Abstract

Vatnajokull (Iceland) is the largest ice cap in the world where the energy and mass balance have been studied with good spatial and temporal resolution. In this paper we use these data to analyze the energy balance and to construct a calibrated and spatially distributed mass balance model. The incoming longwave radiation is best modeled as a function of meteorological variables in the free atmosphere just above the rel- atively thin katabatic layer, instead of those at the 2 m level. The ratio of changes in the 2 m temperature to changes in the free atmospheric temperature (the climate sensitivity) is smaller than 1. Therefore, when the bulk method is used to compute the turbulent fluxes, the 2 m temperature must be explicitly calculated. Otherwise the sensitivity of Vatnajokull to climatic change would be overestimated.

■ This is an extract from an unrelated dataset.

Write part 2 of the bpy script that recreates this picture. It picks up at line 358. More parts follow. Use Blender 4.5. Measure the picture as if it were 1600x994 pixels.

When the model is forced with data from a permanent weather station not on the ice cap, it reproduces the observed mass balance reasonably well. Horizontal precipitation gradients over Vatnajokull are large, which results in a strongly varying sensitivity to external temperature changes over the ice cap. The mass balance and its sensitivity is thus highly dependent on local climatic conditions. For a temperature increase of 1 K and a simultaneous precipitation increase of 5.3%, the mean specific mass balance of Vatnajokull decreases by 0.56 m w.e.